Required work:
Return, unaltered, every line from the beginning of the material below up to and including the one with "scene.camera = cam".
====================
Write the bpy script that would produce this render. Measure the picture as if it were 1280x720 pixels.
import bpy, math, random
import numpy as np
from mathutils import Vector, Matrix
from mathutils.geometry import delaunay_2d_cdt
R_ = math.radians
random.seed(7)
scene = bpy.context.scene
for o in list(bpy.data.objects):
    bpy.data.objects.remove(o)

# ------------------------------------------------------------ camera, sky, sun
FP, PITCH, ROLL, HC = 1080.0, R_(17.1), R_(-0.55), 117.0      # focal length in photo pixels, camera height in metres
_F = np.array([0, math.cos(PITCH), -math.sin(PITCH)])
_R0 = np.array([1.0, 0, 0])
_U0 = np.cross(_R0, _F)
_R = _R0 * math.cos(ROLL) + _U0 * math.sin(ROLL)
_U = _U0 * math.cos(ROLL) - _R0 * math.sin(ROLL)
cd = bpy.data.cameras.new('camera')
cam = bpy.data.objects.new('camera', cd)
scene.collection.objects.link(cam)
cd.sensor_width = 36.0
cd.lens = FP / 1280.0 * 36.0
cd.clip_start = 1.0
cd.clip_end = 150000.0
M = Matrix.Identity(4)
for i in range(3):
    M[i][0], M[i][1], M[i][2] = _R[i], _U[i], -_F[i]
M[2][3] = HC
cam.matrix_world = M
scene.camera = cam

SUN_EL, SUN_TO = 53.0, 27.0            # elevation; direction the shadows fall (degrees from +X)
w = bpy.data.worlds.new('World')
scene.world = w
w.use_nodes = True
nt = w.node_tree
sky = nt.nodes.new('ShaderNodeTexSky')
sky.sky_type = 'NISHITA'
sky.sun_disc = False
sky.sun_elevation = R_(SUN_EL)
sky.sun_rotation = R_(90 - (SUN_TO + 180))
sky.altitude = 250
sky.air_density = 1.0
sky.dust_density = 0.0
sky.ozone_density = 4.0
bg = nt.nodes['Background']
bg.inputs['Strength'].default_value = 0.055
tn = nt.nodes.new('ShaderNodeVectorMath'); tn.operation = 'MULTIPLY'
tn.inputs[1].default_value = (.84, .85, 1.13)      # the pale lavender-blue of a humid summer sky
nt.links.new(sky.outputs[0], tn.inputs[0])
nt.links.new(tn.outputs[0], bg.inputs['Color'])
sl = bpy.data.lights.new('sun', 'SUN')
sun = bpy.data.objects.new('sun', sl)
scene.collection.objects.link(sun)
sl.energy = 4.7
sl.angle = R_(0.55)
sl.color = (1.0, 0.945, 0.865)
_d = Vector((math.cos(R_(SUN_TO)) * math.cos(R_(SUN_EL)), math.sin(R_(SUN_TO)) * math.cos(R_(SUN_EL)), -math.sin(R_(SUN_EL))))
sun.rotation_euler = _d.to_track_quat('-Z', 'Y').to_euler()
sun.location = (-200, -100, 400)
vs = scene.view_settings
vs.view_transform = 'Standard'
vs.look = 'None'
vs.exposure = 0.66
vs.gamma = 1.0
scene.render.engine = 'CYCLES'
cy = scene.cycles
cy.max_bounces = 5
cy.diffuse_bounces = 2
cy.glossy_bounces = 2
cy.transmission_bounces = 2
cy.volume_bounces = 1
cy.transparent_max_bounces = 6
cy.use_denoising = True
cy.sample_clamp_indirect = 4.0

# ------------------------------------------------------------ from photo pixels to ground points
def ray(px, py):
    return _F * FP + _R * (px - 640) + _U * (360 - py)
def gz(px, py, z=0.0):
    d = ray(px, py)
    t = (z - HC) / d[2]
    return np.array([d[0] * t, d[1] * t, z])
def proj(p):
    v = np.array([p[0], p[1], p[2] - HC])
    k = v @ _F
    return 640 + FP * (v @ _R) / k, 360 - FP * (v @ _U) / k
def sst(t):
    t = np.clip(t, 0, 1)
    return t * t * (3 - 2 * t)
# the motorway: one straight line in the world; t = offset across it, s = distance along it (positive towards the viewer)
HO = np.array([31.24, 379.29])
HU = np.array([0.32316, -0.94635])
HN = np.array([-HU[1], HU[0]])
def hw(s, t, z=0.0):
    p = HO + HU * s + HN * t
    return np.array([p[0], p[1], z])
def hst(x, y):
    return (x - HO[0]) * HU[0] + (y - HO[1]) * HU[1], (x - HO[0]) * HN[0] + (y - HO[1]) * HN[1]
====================
Answer to this problem:
Write the bpy script that would produce this render. Measure the picture as if it were 1280x720 pixels.
import bpy, math, random
import numpy as np
from mathutils import Vector, Matrix
from mathutils.geometry import delaunay_2d_cdt
R_ = math.radians
random.seed(7)
scene = bpy.context.scene
for o in list(bpy.data.objects):
    bpy.data.objects.remove(o)

# ------------------------------------------------------------ camera, sky, sun
FP, PITCH, ROLL, HC = 1080.0, R_(17.1), R_(-0.55), 117.0      # focal length in photo pixels, camera height in metres
_F = np.array([0, math.cos(PITCH), -math.sin(PITCH)])
_R0 = np.array([1.0, 0, 0])
_U0 = np.cross(_R0, _F)
_R = _R0 * math.cos(ROLL) + _U0 * math.sin(ROLL)
_U = _U0 * math.cos(ROLL) - _R0 * math.sin(ROLL)
cd = bpy.data.cameras.new('camera')
cam = bpy.data.objects.new('camera', cd)
scene.collection.objects.link(cam)
cd.sensor_width = 36.0
cd.lens = FP / 1280.0 * 36.0
cd.clip_start = 1.0
cd.clip_end = 150000.0
M = Matrix.Identity(4)
for i in range(3):
    M[i][0], M[i][1], M[i][2] = _R[i], _U[i], -_F[i]
M[2][3] = HC
cam.matrix_world = M
scene.camera = cam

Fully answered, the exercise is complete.